Are you living off your interest?

Now, it may not be obvious from the snapshot, but the two ‘cats’ in the picture revolutionised the Jazz scene (which was THE scene) in the 1950’s.

The first large wave of Jewish émigrés to flee Nazi Germany arrived in the USA and, according to data from the US patent office, drove up invention rates by 33%. The primary areas of innovation were chemistry, physics and aeronautics.   

But despite their sapient, bookish dress and demeanour, Francis Wolff and Alfred Lion did not patent a novel route for synthesising haloanthraquinones, or indeed anything remotely of technological significance.  They did, though, change the face of music through their record label, Blue Note records.

Their tale is a successful conflation of interests. Diverse backgrounds uniting around solving a uniting problem; how to make outstanding Jazz music.

Capital was provided by a Communist, Max Margulis, and diverse ethnic groups collaborated to make and produce jazz. The recording engineer, Rudy Van Gelder, was a New Jersey based optometrist and remained so for the first 7 years at Blue Note.

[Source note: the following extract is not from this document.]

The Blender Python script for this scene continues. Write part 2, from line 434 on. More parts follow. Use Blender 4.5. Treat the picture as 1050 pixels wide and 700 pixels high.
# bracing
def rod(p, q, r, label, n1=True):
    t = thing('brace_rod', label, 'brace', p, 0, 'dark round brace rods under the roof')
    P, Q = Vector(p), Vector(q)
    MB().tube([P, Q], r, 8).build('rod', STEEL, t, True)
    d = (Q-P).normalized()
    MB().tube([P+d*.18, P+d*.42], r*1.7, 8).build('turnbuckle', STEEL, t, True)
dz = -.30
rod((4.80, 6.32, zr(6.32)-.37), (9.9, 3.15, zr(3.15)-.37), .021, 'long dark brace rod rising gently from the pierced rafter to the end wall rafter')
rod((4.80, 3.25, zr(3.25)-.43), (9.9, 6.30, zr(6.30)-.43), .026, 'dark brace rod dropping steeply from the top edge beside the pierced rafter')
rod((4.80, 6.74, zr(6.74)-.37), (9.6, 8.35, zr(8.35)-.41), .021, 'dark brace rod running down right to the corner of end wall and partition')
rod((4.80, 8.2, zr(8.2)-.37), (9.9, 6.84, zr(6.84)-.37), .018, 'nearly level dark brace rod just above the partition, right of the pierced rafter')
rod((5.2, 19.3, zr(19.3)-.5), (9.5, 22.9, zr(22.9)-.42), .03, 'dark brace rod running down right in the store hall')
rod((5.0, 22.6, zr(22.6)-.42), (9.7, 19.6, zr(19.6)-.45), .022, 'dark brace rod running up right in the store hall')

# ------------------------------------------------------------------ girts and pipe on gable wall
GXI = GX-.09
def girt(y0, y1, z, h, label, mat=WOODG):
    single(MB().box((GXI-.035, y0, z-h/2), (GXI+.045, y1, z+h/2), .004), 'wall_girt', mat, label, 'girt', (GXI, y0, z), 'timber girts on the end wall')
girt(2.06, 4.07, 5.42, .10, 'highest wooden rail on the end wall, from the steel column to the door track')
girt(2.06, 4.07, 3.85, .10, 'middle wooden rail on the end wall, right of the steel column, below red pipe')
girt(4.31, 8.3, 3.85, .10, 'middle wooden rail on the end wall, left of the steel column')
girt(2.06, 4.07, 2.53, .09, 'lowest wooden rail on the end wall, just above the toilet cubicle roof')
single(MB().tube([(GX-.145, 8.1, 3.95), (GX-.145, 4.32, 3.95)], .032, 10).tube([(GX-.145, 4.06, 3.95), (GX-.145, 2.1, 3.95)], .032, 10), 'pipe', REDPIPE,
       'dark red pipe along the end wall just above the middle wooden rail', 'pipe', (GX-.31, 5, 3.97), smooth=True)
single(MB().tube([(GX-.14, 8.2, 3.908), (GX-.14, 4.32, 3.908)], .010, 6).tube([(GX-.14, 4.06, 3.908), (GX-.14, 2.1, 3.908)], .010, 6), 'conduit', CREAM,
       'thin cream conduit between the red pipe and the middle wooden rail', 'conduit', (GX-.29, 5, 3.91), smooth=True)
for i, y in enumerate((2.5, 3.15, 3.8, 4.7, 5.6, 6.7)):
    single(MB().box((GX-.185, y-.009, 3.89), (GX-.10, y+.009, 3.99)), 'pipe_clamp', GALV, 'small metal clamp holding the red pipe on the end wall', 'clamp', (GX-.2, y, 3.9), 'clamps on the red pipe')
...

Each, in their own way, was able to make a living out of their interest. As a result, they were able to pursue their daily activities with energy, ambition, and minimal stress—all of which resulted in high quality work that evolved over time.    

This is the antithesis of grudgingly exchanging labour for payment, mentally scratching off each hour as a countdown to day's end. This is the waiting room for numbess.

Ironically, the best way to accumulate capital may be to make a living off your interest.